Tobias Smollett had no desire to rival Fielding as a formal innovator, and his novels consequently tend to be rather ragged assemblings of disparate incidents. But, although uneven in performance, all of them include extended passages of real force and idiosyncracy. His freest writing is expended on grotesque portraiture in which the human is reduced to fiercely energetic automatism. Smollett can also be a stunning reporter of the contemporary scene, whether the subject be a naval battle or the gathering of the decrepit at a spa. His touch is least happy when, complying too facilely with the gathering cult of sensibility, he indulges in rote-learned displays of emotionalism and good-heartedness. His most sustainedly invigorating work can perhaps be found in The Adventures of Roderick Random (1748), The Adventures of Peregrine Pickle (1751), and (an altogether more interesting encounter with the dialects of sensibility) The Expedition of Humphry Clinker (1771).

Laurence Sterne

An experiment of a radical and seminal kind is Laurence Sterne's Tristram Shandy (1759-67), which, drawing on a tradition of learned wit from Erasmus and Rabelais to Burton and Swift, provides a brilliant comic critique of the progress of the English novel to date. The focus of attention is shifted from the fortunes of the hero himself to the nature of his family, environment, and heredity, and dealings within that family offer repeated images of human unrelatedness and disconnection. Tristram, the narrator, is isolated in his own privacy and doubts how much, if anything, he can know certainly even about himself. Sterne is explicit about the influence of Lockean psychology on his writing, and the book, fascinated with the fictive energies of the imagination, is filled with characters reinventing or mythologizing the conditions of their own lives. It also draws zestful stimulus from a concern with the limitations of language, both verbal and visual, and teases an intricate drama out of Tristram's imagining of, and playing to, the reader's likely responses. Sterne's Sentimental Journey Through France and Italy (1768) similarly defies conventional expectations of what a travel book might be. An apparently random collection of scattered experiences, it mingles affecting vignettes with episodes in a heartier, comic mode, but coherence of imagination is secured by the delicate insistence with which Sterne ponders how the impulses of sentimental and erotic feeling are psychologically interdependent.

Minor novelists

The work of these five giants was accompanied by interesting experiments from a number of lesser novelists. Sarah Fielding, for instance, Henry's sister, wrote penetratingly and gravely about friendship in The Adventures of David Simple (1744, with a sequel in 1753). Charlotte Lennox in The Female Quixote (1752) and Richard Graves in The Spiritual Quixote (1773) responded inventively to the influence of Cervantes, also discernible in the writing of Fielding, Smollett, and Sterne.
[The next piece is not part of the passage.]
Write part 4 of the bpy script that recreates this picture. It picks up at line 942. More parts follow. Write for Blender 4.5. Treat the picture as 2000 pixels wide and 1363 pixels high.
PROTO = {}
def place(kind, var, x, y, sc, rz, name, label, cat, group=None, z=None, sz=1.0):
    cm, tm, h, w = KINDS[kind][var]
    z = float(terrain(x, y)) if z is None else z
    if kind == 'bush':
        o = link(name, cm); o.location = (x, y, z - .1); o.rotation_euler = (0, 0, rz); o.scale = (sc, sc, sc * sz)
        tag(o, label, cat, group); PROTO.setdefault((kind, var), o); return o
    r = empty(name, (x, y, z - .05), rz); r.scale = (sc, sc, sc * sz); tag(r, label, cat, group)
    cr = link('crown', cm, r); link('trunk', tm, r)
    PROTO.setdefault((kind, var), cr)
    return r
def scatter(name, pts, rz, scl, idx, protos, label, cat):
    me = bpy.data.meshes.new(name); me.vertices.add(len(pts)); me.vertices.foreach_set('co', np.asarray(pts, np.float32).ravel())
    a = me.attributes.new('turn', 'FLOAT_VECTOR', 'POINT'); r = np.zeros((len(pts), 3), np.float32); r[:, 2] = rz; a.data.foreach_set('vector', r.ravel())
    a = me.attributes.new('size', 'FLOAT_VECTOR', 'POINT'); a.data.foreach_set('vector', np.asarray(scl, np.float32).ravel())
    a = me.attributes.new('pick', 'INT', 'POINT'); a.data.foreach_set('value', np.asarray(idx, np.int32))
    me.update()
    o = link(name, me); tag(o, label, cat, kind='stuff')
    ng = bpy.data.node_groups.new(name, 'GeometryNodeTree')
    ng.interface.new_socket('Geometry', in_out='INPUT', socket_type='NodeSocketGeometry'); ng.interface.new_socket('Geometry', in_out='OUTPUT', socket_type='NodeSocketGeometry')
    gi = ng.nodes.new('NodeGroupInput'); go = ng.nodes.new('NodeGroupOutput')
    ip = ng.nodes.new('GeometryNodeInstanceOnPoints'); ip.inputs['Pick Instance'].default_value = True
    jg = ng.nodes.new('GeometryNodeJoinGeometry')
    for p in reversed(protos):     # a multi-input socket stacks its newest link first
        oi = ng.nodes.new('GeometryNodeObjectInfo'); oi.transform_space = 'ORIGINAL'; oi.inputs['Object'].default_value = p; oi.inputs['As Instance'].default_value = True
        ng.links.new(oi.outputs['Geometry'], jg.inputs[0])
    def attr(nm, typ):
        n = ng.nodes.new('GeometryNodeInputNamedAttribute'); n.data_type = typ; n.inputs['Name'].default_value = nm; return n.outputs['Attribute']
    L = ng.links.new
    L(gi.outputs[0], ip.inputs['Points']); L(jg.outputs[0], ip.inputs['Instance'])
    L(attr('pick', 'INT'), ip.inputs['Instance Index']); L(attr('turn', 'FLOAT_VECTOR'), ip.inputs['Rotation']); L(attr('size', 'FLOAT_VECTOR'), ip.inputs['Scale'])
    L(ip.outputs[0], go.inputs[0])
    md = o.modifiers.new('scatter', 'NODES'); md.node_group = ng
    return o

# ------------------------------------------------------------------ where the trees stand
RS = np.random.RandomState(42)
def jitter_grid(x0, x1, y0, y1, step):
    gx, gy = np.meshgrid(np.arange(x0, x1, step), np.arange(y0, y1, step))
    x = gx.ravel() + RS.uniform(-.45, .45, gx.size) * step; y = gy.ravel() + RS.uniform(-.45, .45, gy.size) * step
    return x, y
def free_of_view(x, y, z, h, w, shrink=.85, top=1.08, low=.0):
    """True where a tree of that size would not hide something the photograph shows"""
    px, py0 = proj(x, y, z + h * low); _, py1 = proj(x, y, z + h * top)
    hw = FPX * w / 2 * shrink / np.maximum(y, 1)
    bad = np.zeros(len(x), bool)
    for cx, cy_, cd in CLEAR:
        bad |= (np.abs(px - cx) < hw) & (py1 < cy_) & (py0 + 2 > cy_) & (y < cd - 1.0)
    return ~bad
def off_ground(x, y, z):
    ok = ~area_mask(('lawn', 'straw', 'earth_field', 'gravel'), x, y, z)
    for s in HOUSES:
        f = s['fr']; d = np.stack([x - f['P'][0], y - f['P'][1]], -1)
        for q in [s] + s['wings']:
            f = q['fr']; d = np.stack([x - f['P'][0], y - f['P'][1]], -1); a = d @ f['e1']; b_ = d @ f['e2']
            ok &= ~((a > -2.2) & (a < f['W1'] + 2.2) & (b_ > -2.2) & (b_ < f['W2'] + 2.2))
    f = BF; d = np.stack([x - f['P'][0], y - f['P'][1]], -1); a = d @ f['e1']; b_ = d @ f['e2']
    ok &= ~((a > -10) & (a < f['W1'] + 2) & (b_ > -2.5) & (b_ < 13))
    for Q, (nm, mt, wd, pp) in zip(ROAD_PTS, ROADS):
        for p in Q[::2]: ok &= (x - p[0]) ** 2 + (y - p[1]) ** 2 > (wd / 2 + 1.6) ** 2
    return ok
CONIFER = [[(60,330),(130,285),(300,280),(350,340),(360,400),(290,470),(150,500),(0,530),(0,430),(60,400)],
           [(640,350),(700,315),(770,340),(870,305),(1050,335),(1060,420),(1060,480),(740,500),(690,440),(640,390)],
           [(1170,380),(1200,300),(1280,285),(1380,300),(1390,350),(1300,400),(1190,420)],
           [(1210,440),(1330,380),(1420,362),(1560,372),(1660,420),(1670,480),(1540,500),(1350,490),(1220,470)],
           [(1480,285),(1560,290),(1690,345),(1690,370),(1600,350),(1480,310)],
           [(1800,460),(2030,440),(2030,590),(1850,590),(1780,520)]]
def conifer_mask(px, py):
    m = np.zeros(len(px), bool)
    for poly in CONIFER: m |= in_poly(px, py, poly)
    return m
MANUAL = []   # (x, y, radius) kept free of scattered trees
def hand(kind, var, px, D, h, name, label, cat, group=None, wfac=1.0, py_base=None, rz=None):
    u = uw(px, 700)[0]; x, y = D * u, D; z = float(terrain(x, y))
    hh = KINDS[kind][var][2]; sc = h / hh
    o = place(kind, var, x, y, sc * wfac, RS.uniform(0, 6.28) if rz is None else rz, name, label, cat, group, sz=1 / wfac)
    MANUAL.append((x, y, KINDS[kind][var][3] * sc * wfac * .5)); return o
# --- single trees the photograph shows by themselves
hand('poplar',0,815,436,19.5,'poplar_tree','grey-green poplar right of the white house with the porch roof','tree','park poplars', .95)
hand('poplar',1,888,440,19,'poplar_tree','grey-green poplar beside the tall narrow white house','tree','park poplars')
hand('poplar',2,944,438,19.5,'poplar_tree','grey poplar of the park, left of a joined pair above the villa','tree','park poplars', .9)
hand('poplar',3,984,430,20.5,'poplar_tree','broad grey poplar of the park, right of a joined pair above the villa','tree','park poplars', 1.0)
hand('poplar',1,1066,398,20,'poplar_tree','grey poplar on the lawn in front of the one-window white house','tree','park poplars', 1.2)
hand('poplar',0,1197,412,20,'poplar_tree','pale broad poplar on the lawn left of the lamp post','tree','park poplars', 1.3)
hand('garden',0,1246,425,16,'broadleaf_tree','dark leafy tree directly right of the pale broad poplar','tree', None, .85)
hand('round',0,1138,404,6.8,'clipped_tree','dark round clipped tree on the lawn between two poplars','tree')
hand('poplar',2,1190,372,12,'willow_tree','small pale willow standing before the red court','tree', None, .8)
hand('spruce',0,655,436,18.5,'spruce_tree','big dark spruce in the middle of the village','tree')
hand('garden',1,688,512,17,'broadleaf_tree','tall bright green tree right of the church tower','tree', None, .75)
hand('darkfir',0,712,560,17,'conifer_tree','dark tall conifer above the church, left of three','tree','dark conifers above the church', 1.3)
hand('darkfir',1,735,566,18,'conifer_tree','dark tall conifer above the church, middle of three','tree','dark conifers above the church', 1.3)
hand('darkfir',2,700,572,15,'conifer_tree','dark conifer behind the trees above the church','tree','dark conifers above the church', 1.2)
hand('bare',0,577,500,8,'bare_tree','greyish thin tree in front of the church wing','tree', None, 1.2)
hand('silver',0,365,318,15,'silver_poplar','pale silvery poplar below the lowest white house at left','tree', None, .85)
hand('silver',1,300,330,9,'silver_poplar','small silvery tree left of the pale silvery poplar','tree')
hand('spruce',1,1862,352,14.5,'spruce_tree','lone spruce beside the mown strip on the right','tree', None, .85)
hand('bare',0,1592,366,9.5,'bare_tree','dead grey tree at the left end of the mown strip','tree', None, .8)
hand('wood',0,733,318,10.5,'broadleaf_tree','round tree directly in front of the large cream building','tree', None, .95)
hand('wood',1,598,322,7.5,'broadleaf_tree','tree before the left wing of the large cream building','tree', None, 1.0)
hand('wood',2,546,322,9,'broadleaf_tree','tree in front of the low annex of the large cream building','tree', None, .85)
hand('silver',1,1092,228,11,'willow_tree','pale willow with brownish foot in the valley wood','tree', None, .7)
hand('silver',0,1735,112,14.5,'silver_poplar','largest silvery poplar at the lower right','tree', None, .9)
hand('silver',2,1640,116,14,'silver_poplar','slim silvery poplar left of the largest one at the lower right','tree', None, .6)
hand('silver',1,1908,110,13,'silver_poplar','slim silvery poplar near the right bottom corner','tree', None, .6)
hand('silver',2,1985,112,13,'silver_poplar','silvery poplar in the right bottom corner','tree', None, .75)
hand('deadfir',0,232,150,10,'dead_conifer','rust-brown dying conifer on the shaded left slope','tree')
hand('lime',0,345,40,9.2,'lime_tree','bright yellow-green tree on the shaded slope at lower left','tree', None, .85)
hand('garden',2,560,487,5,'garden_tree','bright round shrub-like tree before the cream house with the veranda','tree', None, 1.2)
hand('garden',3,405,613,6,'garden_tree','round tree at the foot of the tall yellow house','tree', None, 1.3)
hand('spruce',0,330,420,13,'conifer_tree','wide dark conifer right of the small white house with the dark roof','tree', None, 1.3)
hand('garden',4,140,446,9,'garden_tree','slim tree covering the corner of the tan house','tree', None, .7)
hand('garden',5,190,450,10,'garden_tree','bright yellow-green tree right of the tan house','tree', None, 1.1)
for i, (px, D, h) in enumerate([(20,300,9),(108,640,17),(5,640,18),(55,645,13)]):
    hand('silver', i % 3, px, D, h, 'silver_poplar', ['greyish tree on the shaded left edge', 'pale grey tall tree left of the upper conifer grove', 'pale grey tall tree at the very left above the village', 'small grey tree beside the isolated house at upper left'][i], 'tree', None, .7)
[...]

John Cleland's Memoirs of a Woman of Pleasure (known as Fanny Hill; 1748-49) chose a more contentious path; in his charting of a young girl's sexual initiation, he experiments with minutely detailed ways of describing the physiology of intercourse. In emphatic contrast, Henry Mackenzie's Man of Feeling (1771) offers an extremist, and rarefied, version of the sentimental hero, while Horace Walpole's Castle of Otranto (1765) somewhat laboriously initiated the vogue for Gothic fiction. William Beckford's Vathek (1786), Ann Radcliffe's Mysteries of Udolpho (1794), and Matthew Lewis' Monk (1796) are among the more distinctive of its successors. But the most engaging and thoughtful minor novelist of the period is Fanny Burney, who was also an evocative and self-revelatory diarist and letter writer. Her Evelina (1778) and Camilla (1796) in particular handle with independence of invention and emotional insight the theme of a young woman negotiating her first encounters with a dangerous social world.